Up to and including the line containing "R = math.radians", please reproduce the lines of the listing below, starting from the top.

─── SUPPLIED DATA

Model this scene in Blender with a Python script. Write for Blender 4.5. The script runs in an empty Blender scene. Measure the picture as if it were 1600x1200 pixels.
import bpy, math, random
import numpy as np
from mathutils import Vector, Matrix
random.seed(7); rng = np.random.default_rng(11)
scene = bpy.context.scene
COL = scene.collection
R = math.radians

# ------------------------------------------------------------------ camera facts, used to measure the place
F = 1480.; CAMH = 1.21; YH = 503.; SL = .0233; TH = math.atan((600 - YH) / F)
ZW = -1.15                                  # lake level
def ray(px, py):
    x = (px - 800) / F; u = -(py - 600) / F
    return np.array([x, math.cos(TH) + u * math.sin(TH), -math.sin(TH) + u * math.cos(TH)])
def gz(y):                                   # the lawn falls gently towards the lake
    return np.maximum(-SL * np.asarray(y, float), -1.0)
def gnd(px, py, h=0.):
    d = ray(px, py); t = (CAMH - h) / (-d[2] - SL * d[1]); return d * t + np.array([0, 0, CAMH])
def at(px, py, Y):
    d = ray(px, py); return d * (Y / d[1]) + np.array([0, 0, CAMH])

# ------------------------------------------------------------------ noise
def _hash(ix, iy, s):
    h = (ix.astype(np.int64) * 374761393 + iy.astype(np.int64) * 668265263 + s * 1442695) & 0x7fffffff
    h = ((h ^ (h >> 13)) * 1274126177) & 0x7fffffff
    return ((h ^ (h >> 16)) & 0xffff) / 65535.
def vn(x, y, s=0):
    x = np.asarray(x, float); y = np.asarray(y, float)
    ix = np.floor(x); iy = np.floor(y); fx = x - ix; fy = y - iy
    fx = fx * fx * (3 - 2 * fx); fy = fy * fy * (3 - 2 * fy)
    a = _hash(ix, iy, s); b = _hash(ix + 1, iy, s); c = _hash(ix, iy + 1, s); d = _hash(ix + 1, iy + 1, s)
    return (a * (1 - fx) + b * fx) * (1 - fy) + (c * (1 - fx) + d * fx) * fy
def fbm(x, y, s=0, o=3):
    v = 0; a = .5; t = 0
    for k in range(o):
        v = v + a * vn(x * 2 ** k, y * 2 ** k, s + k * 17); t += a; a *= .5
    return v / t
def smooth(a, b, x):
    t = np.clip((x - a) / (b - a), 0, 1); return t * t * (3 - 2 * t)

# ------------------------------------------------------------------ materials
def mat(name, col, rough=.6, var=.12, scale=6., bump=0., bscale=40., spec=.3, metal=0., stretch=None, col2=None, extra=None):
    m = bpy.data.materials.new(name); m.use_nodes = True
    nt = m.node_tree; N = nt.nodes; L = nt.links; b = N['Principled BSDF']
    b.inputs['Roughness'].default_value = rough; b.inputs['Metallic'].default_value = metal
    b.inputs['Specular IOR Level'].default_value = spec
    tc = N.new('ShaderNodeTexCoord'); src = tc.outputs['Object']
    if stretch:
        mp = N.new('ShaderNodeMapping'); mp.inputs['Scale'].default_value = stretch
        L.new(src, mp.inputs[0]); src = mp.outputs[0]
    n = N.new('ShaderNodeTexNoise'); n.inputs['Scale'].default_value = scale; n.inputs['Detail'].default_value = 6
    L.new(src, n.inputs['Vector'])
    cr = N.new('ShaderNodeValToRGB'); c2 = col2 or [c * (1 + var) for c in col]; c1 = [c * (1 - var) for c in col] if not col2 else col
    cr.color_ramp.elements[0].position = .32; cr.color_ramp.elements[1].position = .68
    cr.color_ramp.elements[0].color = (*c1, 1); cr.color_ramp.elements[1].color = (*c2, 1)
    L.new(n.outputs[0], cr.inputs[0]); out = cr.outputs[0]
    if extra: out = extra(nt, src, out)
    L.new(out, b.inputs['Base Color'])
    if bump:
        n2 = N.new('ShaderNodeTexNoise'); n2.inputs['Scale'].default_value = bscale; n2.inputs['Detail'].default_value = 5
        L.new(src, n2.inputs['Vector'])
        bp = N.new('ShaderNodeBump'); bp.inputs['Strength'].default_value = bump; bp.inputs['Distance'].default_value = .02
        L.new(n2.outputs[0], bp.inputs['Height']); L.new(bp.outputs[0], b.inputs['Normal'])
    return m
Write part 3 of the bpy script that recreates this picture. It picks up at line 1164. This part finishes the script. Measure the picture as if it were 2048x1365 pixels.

──────

◆ **COMPLETE RESPONSE**
Model this scene in Blender with a Python script. Write for Blender 4.5. The script runs in an empty Blender scene. Measure the picture as if it were 1600x1200 pixels.
import bpy, math, random
import numpy as np
from mathutils import Vector, Matrix
random.seed(7); rng = np.random.default_rng(11)
scene = bpy.context.scene
COL = scene.collection
R = math.radians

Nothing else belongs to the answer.